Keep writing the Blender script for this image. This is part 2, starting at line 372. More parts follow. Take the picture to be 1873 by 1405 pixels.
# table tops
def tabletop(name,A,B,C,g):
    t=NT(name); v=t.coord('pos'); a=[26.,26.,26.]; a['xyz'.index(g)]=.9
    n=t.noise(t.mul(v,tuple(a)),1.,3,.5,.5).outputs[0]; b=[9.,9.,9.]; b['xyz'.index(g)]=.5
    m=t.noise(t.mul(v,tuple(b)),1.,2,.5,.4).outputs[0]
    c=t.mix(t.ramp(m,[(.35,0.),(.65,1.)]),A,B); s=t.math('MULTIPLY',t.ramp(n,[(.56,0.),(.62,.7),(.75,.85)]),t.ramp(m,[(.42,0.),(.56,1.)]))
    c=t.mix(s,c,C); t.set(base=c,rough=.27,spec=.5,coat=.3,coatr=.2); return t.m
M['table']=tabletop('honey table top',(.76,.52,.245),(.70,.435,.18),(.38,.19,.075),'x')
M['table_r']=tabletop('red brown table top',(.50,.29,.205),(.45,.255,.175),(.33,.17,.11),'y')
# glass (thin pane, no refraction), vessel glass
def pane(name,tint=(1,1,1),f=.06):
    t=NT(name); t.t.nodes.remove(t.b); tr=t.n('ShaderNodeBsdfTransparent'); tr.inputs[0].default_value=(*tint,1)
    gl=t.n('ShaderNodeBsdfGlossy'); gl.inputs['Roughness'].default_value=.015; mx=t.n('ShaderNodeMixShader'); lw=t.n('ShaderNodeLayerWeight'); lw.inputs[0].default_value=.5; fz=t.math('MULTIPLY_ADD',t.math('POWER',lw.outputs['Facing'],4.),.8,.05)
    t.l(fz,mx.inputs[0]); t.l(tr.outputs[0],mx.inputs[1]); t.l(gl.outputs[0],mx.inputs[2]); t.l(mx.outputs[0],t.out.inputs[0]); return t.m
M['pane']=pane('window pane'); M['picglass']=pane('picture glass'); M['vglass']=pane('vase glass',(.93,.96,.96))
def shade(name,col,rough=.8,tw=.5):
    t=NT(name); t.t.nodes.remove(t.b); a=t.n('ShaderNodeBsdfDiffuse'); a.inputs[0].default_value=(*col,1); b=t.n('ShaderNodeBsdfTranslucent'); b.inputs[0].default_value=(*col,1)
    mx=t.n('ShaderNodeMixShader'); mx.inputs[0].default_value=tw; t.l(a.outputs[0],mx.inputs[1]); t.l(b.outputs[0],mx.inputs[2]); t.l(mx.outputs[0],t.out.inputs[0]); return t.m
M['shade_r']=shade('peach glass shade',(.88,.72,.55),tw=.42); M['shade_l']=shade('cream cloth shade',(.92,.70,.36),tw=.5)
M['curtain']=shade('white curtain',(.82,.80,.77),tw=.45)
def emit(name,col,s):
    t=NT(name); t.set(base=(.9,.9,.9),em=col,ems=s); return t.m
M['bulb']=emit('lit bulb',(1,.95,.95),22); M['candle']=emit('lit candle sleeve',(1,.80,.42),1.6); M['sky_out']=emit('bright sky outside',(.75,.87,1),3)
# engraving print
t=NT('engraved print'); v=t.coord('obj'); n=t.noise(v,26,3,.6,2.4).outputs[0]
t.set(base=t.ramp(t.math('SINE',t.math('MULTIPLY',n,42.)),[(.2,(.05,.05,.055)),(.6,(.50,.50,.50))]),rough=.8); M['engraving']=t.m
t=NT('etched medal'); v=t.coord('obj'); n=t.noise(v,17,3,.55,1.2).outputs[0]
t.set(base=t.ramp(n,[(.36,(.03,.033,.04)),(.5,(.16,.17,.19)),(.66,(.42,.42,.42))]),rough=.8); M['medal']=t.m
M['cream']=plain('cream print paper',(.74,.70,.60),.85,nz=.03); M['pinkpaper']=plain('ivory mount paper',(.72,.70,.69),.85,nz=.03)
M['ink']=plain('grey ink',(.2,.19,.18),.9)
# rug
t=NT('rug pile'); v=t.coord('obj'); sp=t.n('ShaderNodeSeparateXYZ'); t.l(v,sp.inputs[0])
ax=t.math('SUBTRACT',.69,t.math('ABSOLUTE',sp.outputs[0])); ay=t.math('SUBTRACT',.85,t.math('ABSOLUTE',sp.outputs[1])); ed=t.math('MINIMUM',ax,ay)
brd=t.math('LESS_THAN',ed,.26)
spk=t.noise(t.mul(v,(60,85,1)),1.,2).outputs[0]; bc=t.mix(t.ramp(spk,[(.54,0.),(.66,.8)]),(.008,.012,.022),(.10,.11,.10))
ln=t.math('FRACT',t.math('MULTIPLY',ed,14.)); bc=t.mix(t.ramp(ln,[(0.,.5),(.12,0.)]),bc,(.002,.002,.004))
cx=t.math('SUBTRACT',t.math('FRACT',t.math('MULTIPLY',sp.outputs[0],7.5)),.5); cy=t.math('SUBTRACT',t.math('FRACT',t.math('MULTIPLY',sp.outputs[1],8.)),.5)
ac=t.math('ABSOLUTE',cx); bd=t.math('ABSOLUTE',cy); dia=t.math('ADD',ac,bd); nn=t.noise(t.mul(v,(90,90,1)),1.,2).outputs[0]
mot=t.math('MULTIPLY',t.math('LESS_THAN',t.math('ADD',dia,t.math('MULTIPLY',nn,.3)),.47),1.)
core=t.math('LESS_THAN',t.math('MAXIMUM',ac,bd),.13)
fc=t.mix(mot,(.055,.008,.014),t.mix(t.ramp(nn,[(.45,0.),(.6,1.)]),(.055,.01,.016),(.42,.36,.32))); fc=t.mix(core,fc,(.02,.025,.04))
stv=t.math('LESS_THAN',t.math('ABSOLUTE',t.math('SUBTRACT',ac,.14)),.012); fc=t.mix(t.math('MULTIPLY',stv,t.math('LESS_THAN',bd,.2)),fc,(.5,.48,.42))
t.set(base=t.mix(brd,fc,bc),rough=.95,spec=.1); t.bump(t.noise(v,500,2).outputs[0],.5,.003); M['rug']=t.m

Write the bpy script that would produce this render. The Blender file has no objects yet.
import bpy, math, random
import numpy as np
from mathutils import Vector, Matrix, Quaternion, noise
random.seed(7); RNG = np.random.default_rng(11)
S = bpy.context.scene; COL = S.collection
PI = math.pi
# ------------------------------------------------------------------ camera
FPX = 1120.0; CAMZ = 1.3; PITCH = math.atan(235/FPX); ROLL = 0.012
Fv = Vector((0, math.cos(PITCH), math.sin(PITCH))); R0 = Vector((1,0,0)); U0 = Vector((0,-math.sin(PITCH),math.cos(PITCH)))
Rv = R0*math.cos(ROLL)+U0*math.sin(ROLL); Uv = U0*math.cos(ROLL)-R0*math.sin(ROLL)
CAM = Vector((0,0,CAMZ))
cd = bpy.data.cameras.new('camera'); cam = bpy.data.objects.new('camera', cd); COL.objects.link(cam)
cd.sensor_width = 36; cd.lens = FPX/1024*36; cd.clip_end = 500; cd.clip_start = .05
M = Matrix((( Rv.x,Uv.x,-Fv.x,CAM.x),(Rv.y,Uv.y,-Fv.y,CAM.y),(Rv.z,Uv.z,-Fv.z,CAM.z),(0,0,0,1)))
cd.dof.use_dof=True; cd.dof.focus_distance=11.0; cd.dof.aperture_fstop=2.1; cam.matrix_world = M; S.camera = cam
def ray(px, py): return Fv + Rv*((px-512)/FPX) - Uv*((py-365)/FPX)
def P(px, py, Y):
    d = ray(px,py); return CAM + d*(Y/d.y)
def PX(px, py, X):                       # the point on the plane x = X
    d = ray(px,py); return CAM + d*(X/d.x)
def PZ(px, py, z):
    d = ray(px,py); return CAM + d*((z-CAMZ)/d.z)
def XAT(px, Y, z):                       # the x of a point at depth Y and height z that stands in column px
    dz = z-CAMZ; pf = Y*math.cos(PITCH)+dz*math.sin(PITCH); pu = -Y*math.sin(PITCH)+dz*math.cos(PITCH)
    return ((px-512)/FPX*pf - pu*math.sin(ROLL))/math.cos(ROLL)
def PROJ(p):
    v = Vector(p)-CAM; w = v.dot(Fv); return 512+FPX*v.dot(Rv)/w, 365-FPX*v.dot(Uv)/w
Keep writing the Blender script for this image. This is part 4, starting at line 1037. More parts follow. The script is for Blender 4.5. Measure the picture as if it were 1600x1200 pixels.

* * * * * * * * *

Count the lines of the listing above that include the word "this" and state the total with nothing else.

RESPONSE: 3